Friday, April 23, 2004

34 is young to die

Well, Thursday was Earth Day and you may be wondering why I didn't say anything about it.

What is there to say? Earth Day doesn't exist anymore. It hasn't existed for a number of years. What we have now is Greenwash Day, the annual event where corporate America parades its devotion to the environment by supporting Clean Up The Park events and It's All Your Fault seminars while continuing to dump swill in the water and spread crud in the air.

I remember the very first Earth Day in 1970. I spent a good portion of it with a few college buddies on 14th Street in southern Manhattan - the street was closed for the day - enjoying the displays, the booths, the balloons, the energy, and most of all the joyous intensity of people who knew what they were about, who knew who the villains were, and who were determined to do something about it.
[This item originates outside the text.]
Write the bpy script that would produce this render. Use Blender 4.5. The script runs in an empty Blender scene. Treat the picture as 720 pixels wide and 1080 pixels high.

Those were the days when environmental activists were called "communists" who were "out to destroy the American way of life" by some of the same corporations that now kick in a few thousand dollars to get called "official sponsors" of some Earth Day event or another and to place their logo on "official" posters and brochures. (Which is a lot cheaper - i.e., more profitable - than cleaning up their act.)

But early on we would not be silenced or seduced, and environmentalism became a force too strong to be ignored.

So instead it was co-opted with the passive agreement of the environmental hierarchy - the Big Green groups - who eagerly accepted first corporate money and then corporate influence, fantasizing it was a sign of their own importance, stupidly being bought off by PR firms and their greenwashing clients.

As Geoffrey Johnson, program coordinator of the Green Life, a nonprofit environmental group, put it in the New York Times on Thursday,
[t]hrough concerted marketing and public relations campaigns, these "greenwashers" attract eco-conscious consumers and push the notion that they don't need environmental regulations because they are already environmentally responsible. Greenwashing appears in misleading product labels like "all natural" and "eco-friendly"; in television commercials showing S.U.V.'s rolling peacefully through the wilderness; and in the co-opting of environmental buzzwords like "sound science" and "sustainability" - which corporate executives render meaningless through relentless repetition.
The result has been, not at all surprisingly, "Earth" Days that equate environmentalism with reducing litter in parks and put all the blame for environmental problems - and all the burden for their resolution - on individuals, while corporations are ignored, their crimes and pollution forgotten.

Yes, the air and water are on the whole cleaner - in some noted cases, such as Lake Erie and Boston Harbor, much cleaner - than they were those 34 years ago. But such progress has come in spite of corporations, not because of them.

And yes, there is still good, solid, clear-eyed environmental activism, activism that is not afraid to point fingers: locally, around such issues as (for example) power plants and greenfielding versus brownfielding; nationally, looking at, among other things, water quality, mercury pollution, and wetlands; internationally, pressing on climate change, resource depletion, and more.

And yes, again, there are those who have not forgotten that environmental justice is connected to economic justice, that for some the most important environmental issues are rats and municipal trash pickup, that environmental rights must embrace human rights, that the deaths of villagers in Nigeria is one end of a string that reaches to your local Chevron station, and that NIMBY is too often a cover for racism.

But those people, those organizations, those efforts, will not be found in the "official" Earth Day celebrations.

Earth Day is dead. All that's left is a rotting, twitching corpse. We should let it decompose in silence.